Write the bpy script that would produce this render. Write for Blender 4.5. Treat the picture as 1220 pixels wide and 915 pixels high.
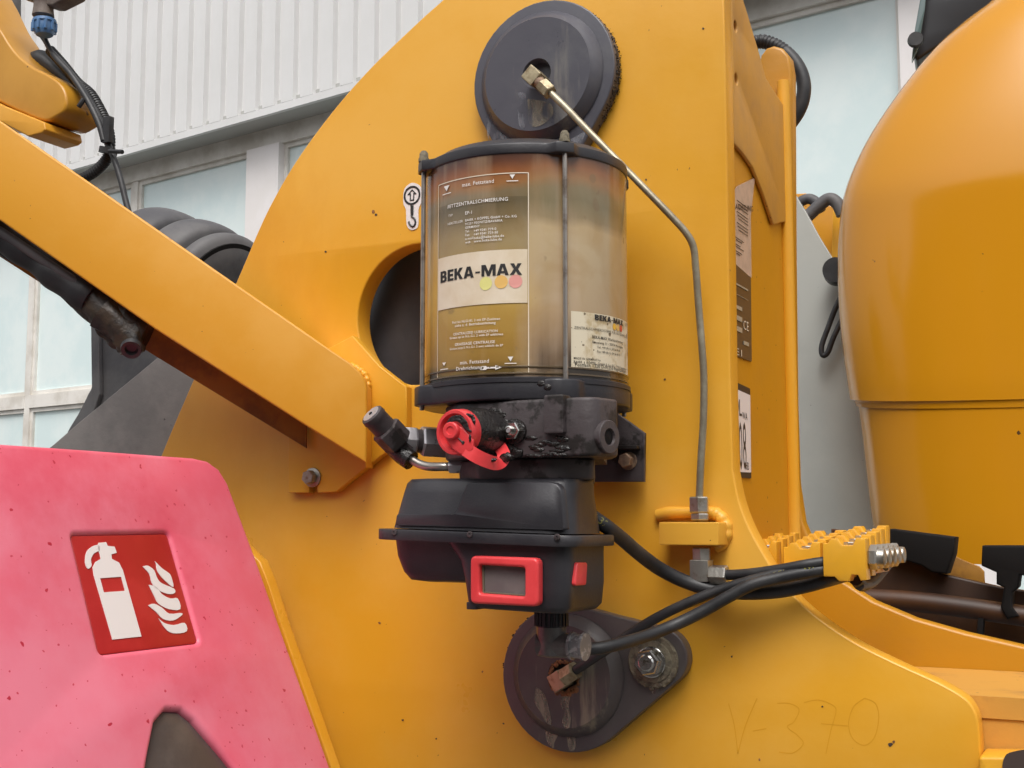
import bpy, bmesh, math, random
from math import sin, cos, atan2, radians, sqrt, pi
from mathutils import Vector as V, Matrix
random.seed(7)
S = bpy.context.scene
for o in list(bpy.data.objects): bpy.data.objects.remove(o)
COL = S.collection

# ---------------- camera ----------------
F = 1500.0; YAW = radians(27); PIT = math.atan(163/1500.0); DIST = 1.40
FW = V((-sin(YAW)*cos(PIT), cos(YAW)*cos(PIT), sin(PIT)))
RT = V((cos(YAW), sin(YAW), 0)); UP = RT.cross(FW)
CAM = V((0, 0, 1.6)) - FW*DIST
cd = bpy.data.cameras.new('camera'); cam = bpy.data.objects.new('camera', cd); COL.objects.link(cam)
cd.sensor_width = 36; cd.lens = 36*F/1220; cd.clip_start = .02; cd.clip_end = 500
R = Matrix((RT, UP, -FW)).transposed().to_4x4(); R.translation = CAM; cam.matrix_world = R
S.camera = cam
# ---------------- sky, sun, exposure ----------------
W = bpy.data.worlds.new('World'); S.world = W; W.use_nodes = True
nt = W.node_tree; bg = nt.nodes['Background']; sky = nt.nodes.new('ShaderNodeTexSky'); sky.sky_type = 'NISHITA'
SUN_EL = 58; SUN_AZ = 160     # azimuth from +Y clockwise
sky.sun_disc = False; sky.sun_elevation = radians(SUN_EL); sky.sun_rotation = radians(SUN_AZ)
sky.air_density = 1.0; sky.dust_density = 6.0; sky.ozone_density = 1.0
hs = nt.nodes.new('ShaderNodeHueSaturation'); hs.inputs['Saturation'].default_value = .18
nt.links.new(sky.outputs[0], hs.inputs['Color']); nt.links.new(hs.outputs[0], bg.inputs[0]); bg.inputs[1].default_value = .15
sl = bpy.data.lights.new('sun', 'SUN'); sl.energy = .9; sl.angle = radians(30); sl.color = (1, .95, .88)
so = bpy.data.objects.new('sun', sl); COL.objects.link(so)
sd = V((sin(radians(SUN_AZ))*cos(radians(SUN_EL)), cos(radians(SUN_AZ))*cos(radians(SUN_EL)), sin(radians(SUN_EL))))
so.rotation_euler = sd.to_track_quat('Z', 'Y').to_euler(); so.location = (0, 0, 10)
S.view_settings.view_transform = 'Standard'; S.view_settings.look = 'None'; S.view_settings.gamma = 1
S.view_settings.exposure = 0.34
S.render.engine = 'CYCLES'

# ---------------- pixel -> place ----------------
def ray(px, py): return FW + RT*((px-610)/F) + UP*((457.5-py)/F)
def PL(px, py, p, n):
    d = ray(px, py); n = V(n); return CAM + d*((V(p)-CAM).dot(n)/d.dot(n))
def P(px, py, Y=0.0): return PL(px, py, (0, Y, 0), (0, 1, 0))
def PX(px, py, X): return PL(px, py, (X, 0, 0), (1, 0, 0))

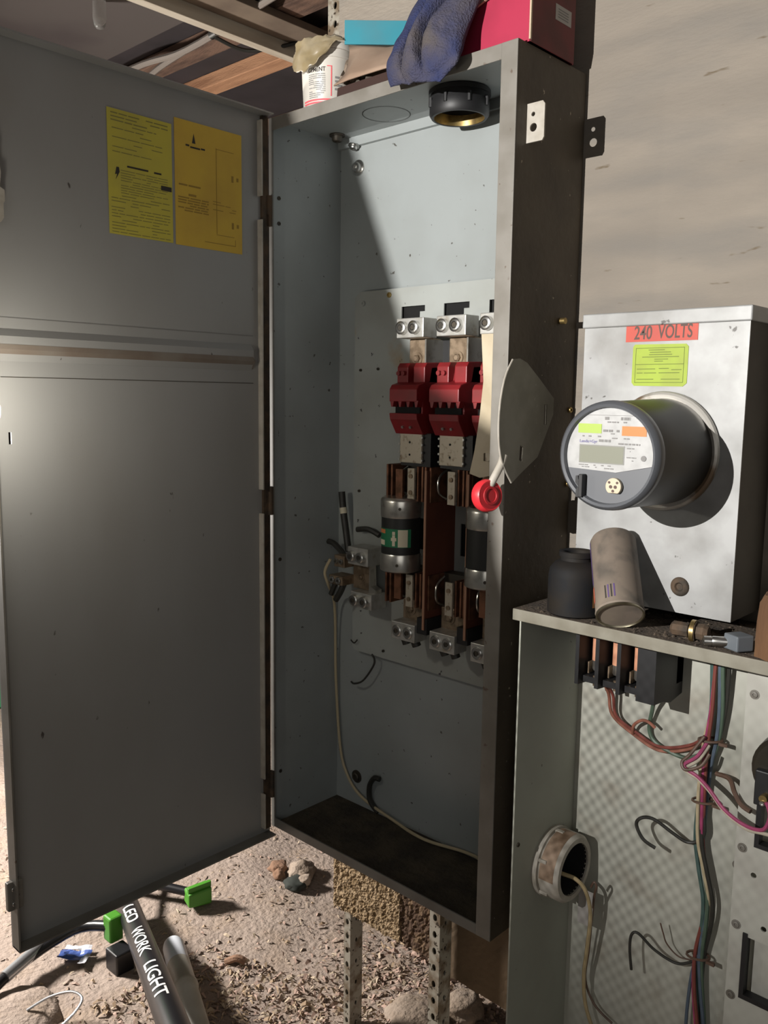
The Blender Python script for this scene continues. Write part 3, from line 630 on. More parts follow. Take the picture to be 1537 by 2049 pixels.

————

### [DIRECTIVE]
Take each line containing the string "picture" and copy it out.

### [REPLY]
Write the bpy script that would produce this render. Write for Blender 4.5. Treat the picture as 1220 pixels wide and 915 pixels high.
The Blender Python script for this scene continues. Write part 3, from line 630 on. More parts follow. Take the picture to be 1537 by 2049 pixels.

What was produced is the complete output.